WRITTEN INSTRUCTION →
Reproduce the complete listing without any deviation.

* start SUPPLIED MATERIAL *

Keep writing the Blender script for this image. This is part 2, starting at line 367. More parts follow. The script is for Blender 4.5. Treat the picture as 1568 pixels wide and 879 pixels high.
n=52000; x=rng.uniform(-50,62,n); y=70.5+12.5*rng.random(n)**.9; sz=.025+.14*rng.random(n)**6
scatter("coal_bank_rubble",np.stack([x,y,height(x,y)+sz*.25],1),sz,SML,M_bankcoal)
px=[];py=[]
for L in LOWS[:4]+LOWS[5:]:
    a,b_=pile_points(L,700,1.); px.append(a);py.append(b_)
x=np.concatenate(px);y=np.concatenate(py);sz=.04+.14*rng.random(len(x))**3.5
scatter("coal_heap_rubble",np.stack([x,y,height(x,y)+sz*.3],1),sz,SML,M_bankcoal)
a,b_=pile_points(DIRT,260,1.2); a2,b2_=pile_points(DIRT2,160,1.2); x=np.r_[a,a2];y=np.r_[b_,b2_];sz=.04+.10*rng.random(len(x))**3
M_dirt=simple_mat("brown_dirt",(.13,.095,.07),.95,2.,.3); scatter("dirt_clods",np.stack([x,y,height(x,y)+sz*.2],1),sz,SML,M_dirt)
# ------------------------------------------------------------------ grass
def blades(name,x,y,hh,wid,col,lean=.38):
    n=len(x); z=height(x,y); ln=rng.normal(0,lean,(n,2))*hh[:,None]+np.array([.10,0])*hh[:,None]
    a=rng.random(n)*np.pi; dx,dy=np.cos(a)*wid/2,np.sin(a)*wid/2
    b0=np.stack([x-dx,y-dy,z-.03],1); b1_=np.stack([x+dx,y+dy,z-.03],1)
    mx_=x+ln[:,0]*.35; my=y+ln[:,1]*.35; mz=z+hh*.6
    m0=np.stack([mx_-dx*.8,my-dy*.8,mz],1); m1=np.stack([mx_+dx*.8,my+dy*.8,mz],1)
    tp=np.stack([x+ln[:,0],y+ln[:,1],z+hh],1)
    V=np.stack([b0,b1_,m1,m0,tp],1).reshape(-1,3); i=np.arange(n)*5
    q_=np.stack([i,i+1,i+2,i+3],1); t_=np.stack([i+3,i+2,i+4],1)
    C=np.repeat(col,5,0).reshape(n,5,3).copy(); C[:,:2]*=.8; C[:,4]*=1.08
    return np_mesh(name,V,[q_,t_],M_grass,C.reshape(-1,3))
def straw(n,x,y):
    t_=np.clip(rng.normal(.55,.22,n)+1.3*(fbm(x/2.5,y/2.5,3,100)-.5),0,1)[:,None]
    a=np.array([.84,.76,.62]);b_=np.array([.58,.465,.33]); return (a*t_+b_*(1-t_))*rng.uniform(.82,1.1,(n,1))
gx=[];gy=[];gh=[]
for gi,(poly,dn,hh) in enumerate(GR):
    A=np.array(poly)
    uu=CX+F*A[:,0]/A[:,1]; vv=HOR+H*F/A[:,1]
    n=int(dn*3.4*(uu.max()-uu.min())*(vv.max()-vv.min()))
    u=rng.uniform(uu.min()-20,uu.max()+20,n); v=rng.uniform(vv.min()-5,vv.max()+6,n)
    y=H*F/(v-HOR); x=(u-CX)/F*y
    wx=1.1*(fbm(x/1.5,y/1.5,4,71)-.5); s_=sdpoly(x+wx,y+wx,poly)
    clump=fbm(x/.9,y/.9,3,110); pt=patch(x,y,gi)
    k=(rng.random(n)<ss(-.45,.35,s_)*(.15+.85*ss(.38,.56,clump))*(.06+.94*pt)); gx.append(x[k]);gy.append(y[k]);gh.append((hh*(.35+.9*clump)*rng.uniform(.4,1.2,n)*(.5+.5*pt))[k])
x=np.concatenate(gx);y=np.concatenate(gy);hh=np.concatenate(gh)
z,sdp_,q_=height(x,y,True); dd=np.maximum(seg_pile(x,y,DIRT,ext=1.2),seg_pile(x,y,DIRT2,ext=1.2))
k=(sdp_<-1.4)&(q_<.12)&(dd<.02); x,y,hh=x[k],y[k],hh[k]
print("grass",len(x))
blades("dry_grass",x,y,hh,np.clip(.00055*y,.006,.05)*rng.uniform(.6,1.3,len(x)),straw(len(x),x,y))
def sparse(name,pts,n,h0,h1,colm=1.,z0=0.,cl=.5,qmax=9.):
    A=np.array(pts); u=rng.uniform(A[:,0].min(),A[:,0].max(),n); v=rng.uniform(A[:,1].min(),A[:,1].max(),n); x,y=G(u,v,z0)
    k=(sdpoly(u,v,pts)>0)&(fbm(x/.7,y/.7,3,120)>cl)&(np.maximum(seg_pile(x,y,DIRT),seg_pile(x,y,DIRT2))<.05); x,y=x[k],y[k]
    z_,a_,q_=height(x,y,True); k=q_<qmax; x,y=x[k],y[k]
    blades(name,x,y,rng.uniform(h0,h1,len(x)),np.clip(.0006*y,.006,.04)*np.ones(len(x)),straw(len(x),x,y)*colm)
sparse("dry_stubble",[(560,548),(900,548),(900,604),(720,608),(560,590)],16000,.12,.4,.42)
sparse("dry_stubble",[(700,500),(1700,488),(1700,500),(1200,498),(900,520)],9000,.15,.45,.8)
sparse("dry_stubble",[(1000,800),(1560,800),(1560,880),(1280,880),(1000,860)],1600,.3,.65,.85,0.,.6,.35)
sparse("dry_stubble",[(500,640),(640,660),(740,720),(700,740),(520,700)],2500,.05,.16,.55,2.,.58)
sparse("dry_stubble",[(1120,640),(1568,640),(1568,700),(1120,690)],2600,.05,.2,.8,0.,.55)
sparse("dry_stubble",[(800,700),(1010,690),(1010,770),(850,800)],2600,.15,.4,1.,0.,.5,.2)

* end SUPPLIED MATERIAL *

FULL OUTPUT →
Keep writing the Blender script for this image. This is part 2, starting at line 367. More parts follow. The script is for Blender 4.5. Treat the picture as 1568 pixels wide and 879 pixels high.
n=52000; x=rng.uniform(-50,62,n); y=70.5+12.5*rng.random(n)**.9; sz=.025+.14*rng.random(n)**6
scatter("coal_bank_rubble",np.stack([x,y,height(x,y)+sz*.25],1),sz,SML,M_bankcoal)
px=[];py=[]
for L in LOWS[:4]+LOWS[5:]:
    a,b_=pile_points(L,700,1.); px.append(a);py.append(b_)
x=np.concatenate(px);y=np.concatenate(py);sz=.04+.14*rng.random(len(x))**3.5
scatter("coal_heap_rubble",np.stack([x,y,height(x,y)+sz*.3],1),sz,SML,M_bankcoal)
a,b_=pile_points(DIRT,260,1.2); a2,b2_=pile_points(DIRT2,160,1.2); x=np.r_[a,a2];y=np.r_[b_,b2_];sz=.04+.10*rng.random(len(x))**3
M_dirt=simple_mat("brown_dirt",(.13,.095,.07),.95,2.,.3); scatter("dirt_clods",np.stack([x,y,height(x,y)+sz*.2],1),sz,SML,M_dirt)
# ------------------------------------------------------------------ grass
def blades(name,x,y,hh,wid,col,lean=.38):
    n=len(x); z=height(x,y); ln=rng.normal(0,lean,(n,2))*hh[:,None]+np.array([.10,0])*hh[:,None]
    a=rng.random(n)*np.pi; dx,dy=np.cos(a)*wid/2,np.sin(a)*wid/2
    b0=np.stack([x-dx,y-dy,z-.03],1); b1_=np.stack([x+dx,y+dy,z-.03],1)
    mx_=x+ln[:,0]*.35; my=y+ln[:,1]*.35; mz=z+hh*.6
    m0=np.stack([mx_-dx*.8,my-dy*.8,mz],1); m1=np.stack([mx_+dx*.8,my+dy*.8,mz],1)
    tp=np.stack([x+ln[:,0],y+ln[:,1],z+hh],1)
    V=np.stack([b0,b1_,m1,m0,tp],1).reshape(-1,3); i=np.arange(n)*5
    q_=np.stack([i,i+1,i+2,i+3],1); t_=np.stack([i+3,i+2,i+4],1)
    C=np.repeat(col,5,0).reshape(n,5,3).copy(); C[:,:2]*=.8; C[:,4]*=1.08
    return np_mesh(name,V,[q_,t_],M_grass,C.reshape(-1,3))
def straw(n,x,y):
    t_=np.clip(rng.normal(.55,.22,n)+1.3*(fbm(x/2.5,y/2.5,3,100)-.5),0,1)[:,None]
    a=np.array([.84,.76,.62]);b_=np.array([.58,.465,.33]); return (a*t_+b_*(1-t_))*rng.uniform(.82,1.1,(n,1))
gx=[];gy=[];gh=[]
for gi,(poly,dn,hh) in enumerate(GR):
    A=np.array(poly)
    uu=CX+F*A[:,0]/A[:,1]; vv=HOR+H*F/A[:,1]
    n=int(dn*3.4*(uu.max()-uu.min())*(vv.max()-vv.min()))
    u=rng.uniform(uu.min()-20,uu.max()+20,n); v=rng.uniform(vv.min()-5,vv.max()+6,n)
    y=H*F/(v-HOR); x=(u-CX)/F*y
    wx=1.1*(fbm(x/1.5,y/1.5,4,71)-.5); s_=sdpoly(x+wx,y+wx,poly)
    clump=fbm(x/.9,y/.9,3,110); pt=patch(x,y,gi)
    k=(rng.random(n)<ss(-.45,.35,s_)*(.15+.85*ss(.38,.56,clump))*(.06+.94*pt)); gx.append(x[k]);gy.append(y[k]);gh.append((hh*(.35+.9*clump)*rng.uniform(.4,1.2,n)*(.5+.5*pt))[k])
x=np.concatenate(gx);y=np.concatenate(gy);hh=np.concatenate(gh)
z,sdp_,q_=height(x,y,True); dd=np.maximum(seg_pile(x,y,DIRT,ext=1.2),seg_pile(x,y,DIRT2,ext=1.2))
k=(sdp_<-1.4)&(q_<.12)&(dd<.02); x,y,hh=x[k],y[k],hh[k]
print("grass",len(x))
blades("dry_grass",x,y,hh,np.clip(.00055*y,.006,.05)*rng.uniform(.6,1.3,len(x)),straw(len(x),x,y))
def sparse(name,pts,n,h0,h1,colm=1.,z0=0.,cl=.5,qmax=9.):
    A=np.array(pts); u=rng.uniform(A[:,0].min(),A[:,0].max(),n); v=rng.uniform(A[:,1].min(),A[:,1].max(),n); x,y=G(u,v,z0)
    k=(sdpoly(u,v,pts)>0)&(fbm(x/.7,y/.7,3,120)>cl)&(np.maximum(seg_pile(x,y,DIRT),seg_pile(x,y,DIRT2))<.05); x,y=x[k],y[k]
    z_,a_,q_=height(x,y,True); k=q_<qmax; x,y=x[k],y[k]
    blades(name,x,y,rng.uniform(h0,h1,len(x)),np.clip(.0006*y,.006,.04)*np.ones(len(x)),straw(len(x),x,y)*colm)
sparse("dry_stubble",[(560,548),(900,548),(900,604),(720,608),(560,590)],16000,.12,.4,.42)
sparse("dry_stubble",[(700,500),(1700,488),(1700,500),(1200,498),(900,520)],9000,.15,.45,.8)
sparse("dry_stubble",[(1000,800),(1560,800),(1560,880),(1280,880),(1000,860)],1600,.3,.65,.85,0.,.6,.35)
sparse("dry_stubble",[(500,640),(640,660),(740,720),(700,740),(520,700)],2500,.05,.16,.55,2.,.58)
sparse("dry_stubble",[(1120,640),(1568,640),(1568,700),(1120,690)],2600,.05,.2,.8,0.,.55)
sparse("dry_stubble",[(800,700),(1010,690),(1010,770),(850,800)],2600,.15,.4,1.,0.,.5,.2)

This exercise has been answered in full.